From the Azzurri comes some glorious fuzz-drenched Blues


If you’ve never had the pleasure of listening to Stiv Cantarelli before then now is an ideal time to start as Stiv and his Silent Strangers have released their best album to date with the jazz-infused dirty sliding blues rock named Banks Of The Lea.

The Italians have been busy of late and have wasted no time in following up on their awesome 2013 release Black Music/White Music.  Given the short time span between releases it won’t surprise the listener to hear a continuation of their unique take on all things full throttle Blues.

“The Streets” kicks things off.  It’s a perfect introduction to the album, and the band.  It’s full-on no-compromise rattling stomp through a grizzled and unforgiving landscape.  The same could be said for the vast majority of tracks on here, but they all have unique qualities that separate them from each other.

Take “Frenzy” for example, here’s a track that follows the previous formula to a certain extent but then comes across as darker and more caustic version of the early 1970’s Rolling Stones.

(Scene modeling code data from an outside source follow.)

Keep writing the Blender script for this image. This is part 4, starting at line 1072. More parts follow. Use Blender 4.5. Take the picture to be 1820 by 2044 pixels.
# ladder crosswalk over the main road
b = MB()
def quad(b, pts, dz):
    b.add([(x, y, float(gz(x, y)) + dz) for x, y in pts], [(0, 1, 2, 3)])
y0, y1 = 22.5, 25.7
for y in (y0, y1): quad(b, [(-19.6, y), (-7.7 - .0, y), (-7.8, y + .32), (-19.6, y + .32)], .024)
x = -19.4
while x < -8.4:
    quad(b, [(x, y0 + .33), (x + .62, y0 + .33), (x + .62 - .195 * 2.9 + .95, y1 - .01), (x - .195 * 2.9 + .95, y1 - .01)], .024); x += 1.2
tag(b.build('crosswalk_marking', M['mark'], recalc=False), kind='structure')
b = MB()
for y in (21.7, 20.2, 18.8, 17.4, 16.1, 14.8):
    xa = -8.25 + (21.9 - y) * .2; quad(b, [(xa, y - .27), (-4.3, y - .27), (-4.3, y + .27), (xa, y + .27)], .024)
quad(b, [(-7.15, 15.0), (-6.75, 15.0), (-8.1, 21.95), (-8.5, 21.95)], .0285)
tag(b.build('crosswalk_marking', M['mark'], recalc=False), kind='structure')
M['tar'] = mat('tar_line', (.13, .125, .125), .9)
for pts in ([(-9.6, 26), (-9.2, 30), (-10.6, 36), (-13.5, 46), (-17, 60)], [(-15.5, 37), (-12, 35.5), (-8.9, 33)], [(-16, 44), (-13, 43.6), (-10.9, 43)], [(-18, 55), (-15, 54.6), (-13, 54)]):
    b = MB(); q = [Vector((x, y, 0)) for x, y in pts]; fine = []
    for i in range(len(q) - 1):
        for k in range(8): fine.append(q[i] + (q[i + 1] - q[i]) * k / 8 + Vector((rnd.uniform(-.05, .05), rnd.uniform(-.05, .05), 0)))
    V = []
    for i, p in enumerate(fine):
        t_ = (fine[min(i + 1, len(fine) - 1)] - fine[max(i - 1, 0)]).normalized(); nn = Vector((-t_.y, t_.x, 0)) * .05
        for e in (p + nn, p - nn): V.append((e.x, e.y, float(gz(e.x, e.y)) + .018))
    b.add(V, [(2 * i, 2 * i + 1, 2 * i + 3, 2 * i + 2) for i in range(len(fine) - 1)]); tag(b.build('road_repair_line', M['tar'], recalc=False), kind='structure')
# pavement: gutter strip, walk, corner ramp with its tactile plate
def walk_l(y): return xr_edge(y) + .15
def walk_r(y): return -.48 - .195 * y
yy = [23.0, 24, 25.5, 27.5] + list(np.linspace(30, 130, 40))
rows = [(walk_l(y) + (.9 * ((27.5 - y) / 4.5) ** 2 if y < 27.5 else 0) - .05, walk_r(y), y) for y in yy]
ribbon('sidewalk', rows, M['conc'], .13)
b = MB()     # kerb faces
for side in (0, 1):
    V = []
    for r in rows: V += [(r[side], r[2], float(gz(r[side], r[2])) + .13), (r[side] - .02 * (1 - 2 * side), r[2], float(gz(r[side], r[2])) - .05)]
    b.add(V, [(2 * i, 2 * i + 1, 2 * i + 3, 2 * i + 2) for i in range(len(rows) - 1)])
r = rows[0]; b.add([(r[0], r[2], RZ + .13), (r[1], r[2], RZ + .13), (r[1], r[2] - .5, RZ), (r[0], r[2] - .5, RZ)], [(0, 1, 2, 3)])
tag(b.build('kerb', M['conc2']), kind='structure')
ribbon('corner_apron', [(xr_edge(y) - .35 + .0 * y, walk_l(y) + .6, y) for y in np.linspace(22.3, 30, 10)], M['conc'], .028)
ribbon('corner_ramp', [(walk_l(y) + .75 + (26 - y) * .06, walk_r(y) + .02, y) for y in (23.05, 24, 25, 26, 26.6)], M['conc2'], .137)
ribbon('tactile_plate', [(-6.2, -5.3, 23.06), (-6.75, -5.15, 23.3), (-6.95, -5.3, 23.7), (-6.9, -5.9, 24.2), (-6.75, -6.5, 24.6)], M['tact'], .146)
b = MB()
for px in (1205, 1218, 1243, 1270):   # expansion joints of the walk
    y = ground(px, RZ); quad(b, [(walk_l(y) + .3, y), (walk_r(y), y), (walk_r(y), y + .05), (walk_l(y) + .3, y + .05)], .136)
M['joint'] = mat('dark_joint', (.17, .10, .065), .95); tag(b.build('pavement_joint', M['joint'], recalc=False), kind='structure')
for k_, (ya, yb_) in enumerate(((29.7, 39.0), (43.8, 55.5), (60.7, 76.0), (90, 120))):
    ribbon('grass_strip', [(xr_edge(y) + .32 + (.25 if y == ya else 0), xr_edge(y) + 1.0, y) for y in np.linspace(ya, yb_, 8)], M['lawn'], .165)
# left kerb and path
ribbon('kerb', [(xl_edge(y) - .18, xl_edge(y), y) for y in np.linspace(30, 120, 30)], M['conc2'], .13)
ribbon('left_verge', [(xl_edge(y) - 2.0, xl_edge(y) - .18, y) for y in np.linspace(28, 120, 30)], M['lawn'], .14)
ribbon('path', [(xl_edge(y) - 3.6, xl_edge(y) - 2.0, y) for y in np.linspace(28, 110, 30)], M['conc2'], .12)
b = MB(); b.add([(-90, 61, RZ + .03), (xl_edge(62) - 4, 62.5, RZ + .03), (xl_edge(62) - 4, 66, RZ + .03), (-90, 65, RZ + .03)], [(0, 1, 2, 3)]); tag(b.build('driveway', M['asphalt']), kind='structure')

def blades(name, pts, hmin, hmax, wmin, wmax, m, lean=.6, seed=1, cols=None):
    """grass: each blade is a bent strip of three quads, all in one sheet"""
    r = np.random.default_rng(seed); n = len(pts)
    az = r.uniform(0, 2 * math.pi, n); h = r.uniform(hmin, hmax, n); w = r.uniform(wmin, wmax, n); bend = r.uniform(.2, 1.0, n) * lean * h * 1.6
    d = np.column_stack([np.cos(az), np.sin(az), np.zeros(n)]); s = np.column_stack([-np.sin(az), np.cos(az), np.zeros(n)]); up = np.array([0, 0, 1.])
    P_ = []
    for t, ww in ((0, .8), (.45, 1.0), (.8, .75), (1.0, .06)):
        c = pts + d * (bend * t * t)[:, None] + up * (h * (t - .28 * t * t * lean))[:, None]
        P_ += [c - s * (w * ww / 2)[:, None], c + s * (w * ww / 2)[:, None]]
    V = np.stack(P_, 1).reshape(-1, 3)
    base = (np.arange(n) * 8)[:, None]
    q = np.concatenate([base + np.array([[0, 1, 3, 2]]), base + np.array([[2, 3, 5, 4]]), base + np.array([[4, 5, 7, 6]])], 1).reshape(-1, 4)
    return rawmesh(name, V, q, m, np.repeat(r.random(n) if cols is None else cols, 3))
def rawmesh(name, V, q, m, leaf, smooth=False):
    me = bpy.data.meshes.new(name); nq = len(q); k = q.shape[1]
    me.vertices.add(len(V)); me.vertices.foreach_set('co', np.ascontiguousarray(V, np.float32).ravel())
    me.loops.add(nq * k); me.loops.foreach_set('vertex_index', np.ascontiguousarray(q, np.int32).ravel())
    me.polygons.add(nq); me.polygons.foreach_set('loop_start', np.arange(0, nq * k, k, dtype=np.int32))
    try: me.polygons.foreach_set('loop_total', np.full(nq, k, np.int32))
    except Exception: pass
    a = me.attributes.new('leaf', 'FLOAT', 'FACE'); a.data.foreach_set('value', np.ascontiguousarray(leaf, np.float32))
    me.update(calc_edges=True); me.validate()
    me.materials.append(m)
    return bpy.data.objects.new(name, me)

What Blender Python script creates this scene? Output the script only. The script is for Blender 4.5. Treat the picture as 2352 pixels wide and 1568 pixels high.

“Jason Hit The City” by contrast is nothing less than three and a half minutes of genius moulded together by a tight, menacingly rhythmic energy.  The Organ solo bleeds into the Sax solo and it’s back into the lyrical Smokehouse that is the mind of Mr Cantarelli.  The poetic wordplay that defies the staid linnear structure combines perfectly with the off-kilter sound and approach.

The Rolling Stones influence rears it’s head prominently on the less than two-minute acoustic track “Sasha” which could have been lifted straight from the “Let It Bleed” sessions if you didn’t know any better.  It’s a stop-start wistful ode to a love that is less than all-consuming.

The fiery Sax shows itself to the maximum on “Arrogance Blues” as Stiv declares he has “no time for compassion”.   However, if you were forced to choose a track that summed up the band in one then “Soul Seller” may well be it.  it encompasses all that is great about this band in a five minute track that builds intensity and passion with every passing second until a crashing crescendo blows the roof and sees all the musical debri fall to the floor.

On this album the band re-located to East London after recording their debut in the Romagna Hills in their homeland. The raw energy that was captured last year is now fully realised on this release.  In short this is all thriller and no filler. 

On the production front, provided by Pete Bennett (Monkey Island) it has a very much “live” feel to it and that appears, on this eveidence anyway, the true way to capture the bands sound and momentum.

You won’t hear anything else like this around.  Even though they proudly show their influences they do so with the confidence of a band who know how to forge their own path through the overpopulated streets of rock n’ roll.

Forza Italia.  Forza Stiv Cantarelli & The Silent Strangers.